Sólo Europa puede llevar a cabo esa misión. Pero fracasará en ese empeño si la
disposición de algunos de sus miembros para perseguir esos objetivos ambiciosos
se ve neutralizada por los recelos de otros estados no menos relevantes. Y así
como en el caso de España o de Italia una alternancia de signo progresista
llevará –en nuestro caso, con seguridad– a sumarse a los esfuerzos
franco-alemanes para avanzar en este campo, no parece que algo similar pueda
tener lugar en Gran Bretaña, donde Blair, que no es precisamente un
euroescéptico, no sólo no comparte esa visión, sino que incluso tiene
dificultades para lograr la integración de la libra en el euro.

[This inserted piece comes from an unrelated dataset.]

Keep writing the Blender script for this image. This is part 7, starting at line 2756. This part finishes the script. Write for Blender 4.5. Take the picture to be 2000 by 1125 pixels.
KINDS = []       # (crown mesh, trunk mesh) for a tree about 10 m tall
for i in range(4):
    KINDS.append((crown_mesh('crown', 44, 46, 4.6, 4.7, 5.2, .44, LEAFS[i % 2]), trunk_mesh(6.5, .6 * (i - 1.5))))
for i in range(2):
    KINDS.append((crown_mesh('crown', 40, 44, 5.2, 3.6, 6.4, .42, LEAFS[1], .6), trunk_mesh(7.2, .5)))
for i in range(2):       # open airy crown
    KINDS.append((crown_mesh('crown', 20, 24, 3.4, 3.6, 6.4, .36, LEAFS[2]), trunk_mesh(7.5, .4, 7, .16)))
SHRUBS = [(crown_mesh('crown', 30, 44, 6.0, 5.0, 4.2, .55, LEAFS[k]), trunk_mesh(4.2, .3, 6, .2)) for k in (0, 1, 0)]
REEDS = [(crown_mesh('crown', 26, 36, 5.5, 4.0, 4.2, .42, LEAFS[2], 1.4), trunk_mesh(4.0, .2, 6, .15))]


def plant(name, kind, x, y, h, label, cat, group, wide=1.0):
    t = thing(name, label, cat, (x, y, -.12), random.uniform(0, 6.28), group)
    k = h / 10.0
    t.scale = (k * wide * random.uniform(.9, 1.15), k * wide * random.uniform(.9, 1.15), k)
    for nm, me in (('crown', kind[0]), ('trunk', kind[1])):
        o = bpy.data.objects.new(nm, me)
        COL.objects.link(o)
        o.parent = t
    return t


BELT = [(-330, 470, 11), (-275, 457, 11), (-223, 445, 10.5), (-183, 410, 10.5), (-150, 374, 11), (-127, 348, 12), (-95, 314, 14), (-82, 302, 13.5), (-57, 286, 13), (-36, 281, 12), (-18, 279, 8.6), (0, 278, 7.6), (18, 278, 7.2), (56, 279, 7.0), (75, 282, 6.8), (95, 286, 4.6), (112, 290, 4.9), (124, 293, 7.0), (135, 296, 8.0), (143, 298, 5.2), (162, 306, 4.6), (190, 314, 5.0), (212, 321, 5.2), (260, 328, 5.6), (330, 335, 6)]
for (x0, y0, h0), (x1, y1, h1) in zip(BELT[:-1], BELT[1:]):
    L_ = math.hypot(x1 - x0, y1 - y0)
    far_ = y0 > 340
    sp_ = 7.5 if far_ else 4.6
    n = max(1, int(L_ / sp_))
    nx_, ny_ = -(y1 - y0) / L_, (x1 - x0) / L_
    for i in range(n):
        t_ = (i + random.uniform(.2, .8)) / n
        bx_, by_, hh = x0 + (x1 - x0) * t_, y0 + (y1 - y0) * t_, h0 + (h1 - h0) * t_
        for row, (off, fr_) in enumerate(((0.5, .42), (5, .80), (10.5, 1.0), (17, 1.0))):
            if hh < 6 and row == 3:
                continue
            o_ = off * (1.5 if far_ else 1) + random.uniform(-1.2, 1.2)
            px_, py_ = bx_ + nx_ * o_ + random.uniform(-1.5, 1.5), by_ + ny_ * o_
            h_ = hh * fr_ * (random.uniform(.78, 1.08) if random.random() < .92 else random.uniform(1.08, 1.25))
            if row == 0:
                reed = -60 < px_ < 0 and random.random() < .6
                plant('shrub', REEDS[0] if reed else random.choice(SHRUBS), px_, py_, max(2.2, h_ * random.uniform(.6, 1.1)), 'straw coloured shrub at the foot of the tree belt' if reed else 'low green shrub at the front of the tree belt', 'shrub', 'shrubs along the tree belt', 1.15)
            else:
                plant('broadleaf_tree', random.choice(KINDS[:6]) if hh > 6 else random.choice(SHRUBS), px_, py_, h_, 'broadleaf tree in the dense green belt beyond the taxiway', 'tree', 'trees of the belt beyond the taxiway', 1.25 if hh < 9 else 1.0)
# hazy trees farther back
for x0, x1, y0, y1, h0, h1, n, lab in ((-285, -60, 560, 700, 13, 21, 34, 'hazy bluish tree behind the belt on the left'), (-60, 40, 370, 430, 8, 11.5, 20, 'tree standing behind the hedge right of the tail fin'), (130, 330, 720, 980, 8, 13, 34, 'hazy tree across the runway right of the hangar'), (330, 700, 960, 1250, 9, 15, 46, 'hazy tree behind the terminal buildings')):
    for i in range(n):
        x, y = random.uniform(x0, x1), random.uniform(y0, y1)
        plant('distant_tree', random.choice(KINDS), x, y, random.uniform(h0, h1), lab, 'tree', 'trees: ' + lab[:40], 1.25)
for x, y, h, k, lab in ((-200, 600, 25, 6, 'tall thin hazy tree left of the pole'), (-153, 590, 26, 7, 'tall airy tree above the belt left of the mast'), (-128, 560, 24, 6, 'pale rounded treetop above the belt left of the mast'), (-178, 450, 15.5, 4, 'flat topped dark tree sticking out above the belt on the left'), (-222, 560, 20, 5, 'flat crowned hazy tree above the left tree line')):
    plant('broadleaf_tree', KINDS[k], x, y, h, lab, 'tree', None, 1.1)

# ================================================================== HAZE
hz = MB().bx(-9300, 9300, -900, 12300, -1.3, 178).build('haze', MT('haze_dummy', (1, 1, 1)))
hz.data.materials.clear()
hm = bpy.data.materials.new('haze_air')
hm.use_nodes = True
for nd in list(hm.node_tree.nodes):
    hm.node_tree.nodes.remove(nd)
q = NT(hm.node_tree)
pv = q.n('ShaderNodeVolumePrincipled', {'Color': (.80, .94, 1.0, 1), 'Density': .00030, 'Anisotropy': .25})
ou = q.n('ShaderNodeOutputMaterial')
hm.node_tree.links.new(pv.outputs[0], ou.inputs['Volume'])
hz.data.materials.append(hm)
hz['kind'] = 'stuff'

Así llegamos a una situación doblemente paradójica: si la Unión Europea aspira a
garantizar su propia seguridad, sin depender de Estados Unidos ni avalar su
estrategia de guerras preventivas, tendrá que dedicar cada vez más esfuerzo a
dotarse de una política de defensa común. El “no a la guerra”, para ser
coherente, conlleva esa contrapartida que disgusta a los pacifistas a ultranza.
Pero además, si teniendo en cuenta lo anterior decidimos que queremos más Europa
y que estamos dispuestos a pagar por ello, quizás nos veamos obligados a admitir
que esa mayor integración no se realice de manera homogénea y simultánea en los
veinticinco países miembros. Aun así, creo que la apuesta merece la pena.